Surging sea levels and drowning cities. Hurricanes and heat waves. Drought and destruction. As activists have warned us with ever-increasing urgency, we face this stark reality within a century if we fail to address the looming issue of climate change. In the worst-case scenario, life on Earth as we know it will be destroyed. All this may be true, and the scientific consensus is that it is in fact true. So we have a real problem.
But divestment is not a real answer.
In an unprecedented move, University President Drew G. Faust explicitly rejected divestment from fossil fuels in a recent public statement. However, she missed the fundamental issue at hand. Her concerns about the politicization of the endowment, shareholder influence, and investment returns are valid (though hotly contested).

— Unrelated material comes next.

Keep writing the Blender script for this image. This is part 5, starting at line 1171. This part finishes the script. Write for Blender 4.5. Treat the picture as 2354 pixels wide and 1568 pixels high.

But as Faust acknowledges, climate change is a central issue of our time. Ultimately, we need a sustainable society with significantly lower carbon emissions. If Harvard’s divestment from fossil fuel companies brought us meaningfully closer to achieving that goal, then it would be worth seriously considering. The problem with divestment is that it does not.
Now, I freely admit that I was among the 72 percent of students who voted in favor of divestment last year on the UC referendum. In retrospect, though, I chose “Yes” pretty much just because the initiative vaguely seemed like something I’d support. I mean, who doesn’t want “to avert further environmental and human rights crises due to climate change?” The more I thought about it though, the more skeptical I became that divestment would actually advance this lofty stated goal. After all, it fails to address the core issue that drives carbon emission: consumer demand.
The divestment movement wants Harvard to sell its shares in companies such as Exxon Mobil. But this does nothing to reduce our impact on the environment. Even if we divested completely—even if we managed to make fossil fuel stocks seem socially distasteful—we would not reduce the amount of emissions in the world nor would we reduce the profits of Exxon or any other fossil fuel-using entity (except Harvard, as Faust argues).
This is because emissions are fundamentally a consequence of our reliance on carbon-based fuels. We use them to heat our homes, run our cars, generate our electricity, and much more, and that consumption won’t change simply because the perception of fossil fuel stocks might change. At most, divestment may slightly reduce demand for Exxon’s stocks, but it does not reduce demand for Exxon’s actual products. And just as people who use oil don’t actively intend to pollute, Exxon doesn’t supply oil because it is an evil institution out to destroy the world—it does so because we all demand it. The real issue is not the fact that Exxon exists, as the divestment movement seems to imply, but rather that we all rely on fossil fuels to power our daily lives.
In essence, divestment is merely a symbolic statement, albeit one that costs Harvard money to make. More damningly, though, divestment lulls us into the false and dangerous impression that we have made a difference, that we have done our part to stop climate change by supporting the campaign. In reality, it only appeases fickle consciences while distracting us from the necessary but more demanding task at hand.
Certainly, sometimes it is valuable to take a symbolic stand even at a cost, especially on issues of fundamental morality like opposition to genocide or racial discrimination. However, while blaming fossil fuel companies for climate change is a convenient narrative, in reality this is not a black-and-white issue by any means. After all, if we divest from Exxon, why don’t we divest from all companies, since all companies use fuel? Why don’t we stop using vehicles, electricity, and heating oil, since in doing so we pollute? Such a view is obviously infeasible and reductionist. History has given us a society that runs on fossil fuels, a problem for which we are now collectively responsible.
Realistically, the only way to combat climate change is to comprehensively reduce carbon emissions, and the only way to do that is to fundamentally transform the society we live in, so that people no longer need or demand fossil fuels. The clearest routes I see to this end are sustained innovations in technology or policy that can steadily produce cleaner energy and widespread changes in social norms—innovations Harvard’s money and research are helping to achieve. This is where we should focus our attention.
Admittedly, Exxon may not be eager to see a shift away from fossil fuels. However, entrepreneurship and research move forward despite the status quo—even Exxon itself is investing hundreds of millions into alternative energy development, a recognition that the future of fossil fuels is limited. In the end, the biggest obstacle is not Exxon but the deep-seated societal dependence on fossil fuels and the subsequent reluctance to make the difficult transition away from them. But as fossil fuels become increasingly scarce, and thus expensive, and as environmental concerns become increasingly important (through the efforts of activists and growing general awareness), the impetus, both for political and technological change, will only grow stronger.
Ultimately, the same human ingenuity and drive that gave us a modern society that runs on fossil fuels can give us one that runs without. Divestment cannot.
Victor C. Wu ’16, a Crimson editorial writer, lives in Cabot House.